There was always an Appeal to Heaven flag in the background. Shortly after the election, Sheets met with people from the Trump administration who encouraged him to lead a prayer campaign in the swing states. He mobilized about 20 apostles and prophets to go to the contested states and hold these very intense prayer and prophecy meetings in megachurches. This was all part of this building fever pitch toward Jan. 6.

In late December, Dutch and this team of prophets and apostles had a two-hour meeting at the White House with unnamed officials. Some of the members who were there later said they received strategy from the highest levels of the government, and issued prophetic declarations inside the White House. A number of NAR prophets and apostles, including one who was at the White House, were there on Jan. 6.

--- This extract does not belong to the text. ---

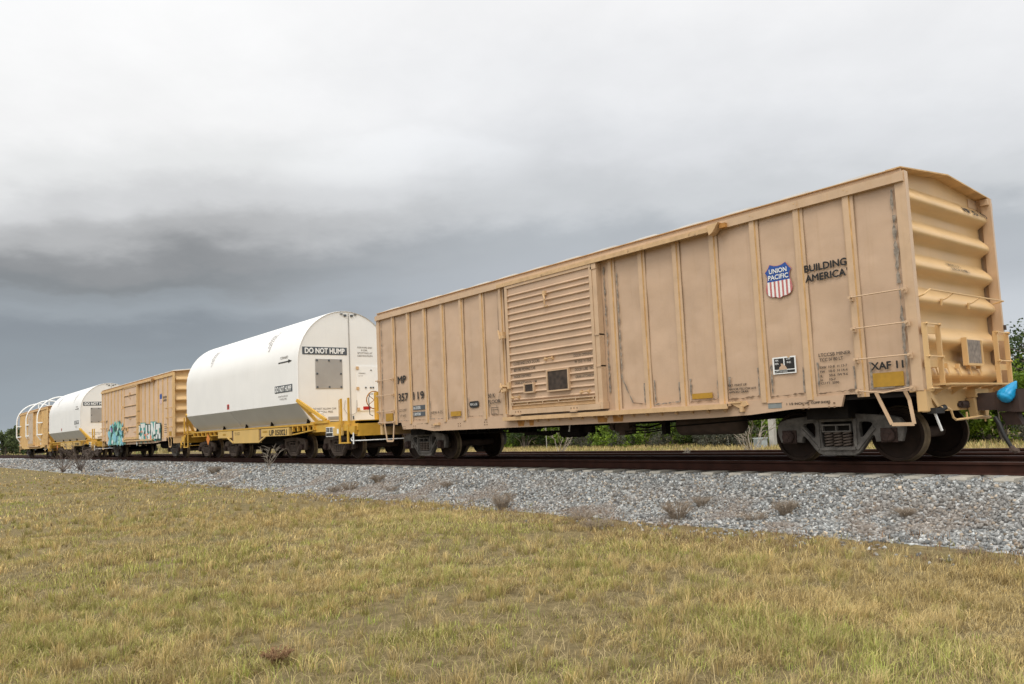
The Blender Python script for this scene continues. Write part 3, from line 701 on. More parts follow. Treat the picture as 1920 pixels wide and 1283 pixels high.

They had a stage set up with a microphone and PA system just off the southeast corner of the Capitol during the riot, and they were singing worship songs, prophesying, and wearing Appeal to Heaven flags. As the riot started, the NAR leaders became anxious and asked Sheets, who was elsewhere, to prophesy over the Capitol over speakerphone. I argue in my book that Dutch Sheets did more to mobilize Christians to be there on Jan. 6 than any other Christian leader.

It’s not a coincidence that you see Appeal to Heaven flags all over the place on Jan. 6. We know that at least one rioter wore an Appeal to Heaven flag inside the Capitol as a cape. When the FBI went to arrest him later, they found the Appeal to Heaven flag spattered with blood and mace. We can see in one video as the crowds breach the barricades, somebody with an Appeal to Heaven flag using that flagpole to beat down a police officer.

What’s in store for the New Apostolic Reformation in 2024?

NAR folks are mobilizing for the 2024 election. All of those prophecies about Donald Trump having a second term are still out there. When we think about the role Donald Trump is playing in American politics, this quasi-messianic aura that’s attached to him, I don’t think you can understand that without understanding the NAR.

Donald Trump has become a type of savior to many American Christians, and they have attached immense spiritual hope to him. And they believe fervently that the last election was stolen from them by demons. Donald Trump has these armies of Christians, prayer warriors, prophets who have backstopped his political career using charismatic theology, prophecies, and spiritual warfare.

But what we saw on Jan. 6 was that at some point, spiritual warfare tips over into actual violence. And I am very concerned about the election we are barreling toward. Are these folks going to accept election results if Trump loses? And if Trump wins, in their mind they have conquered. They have free rein to enact their vision of a Christian America.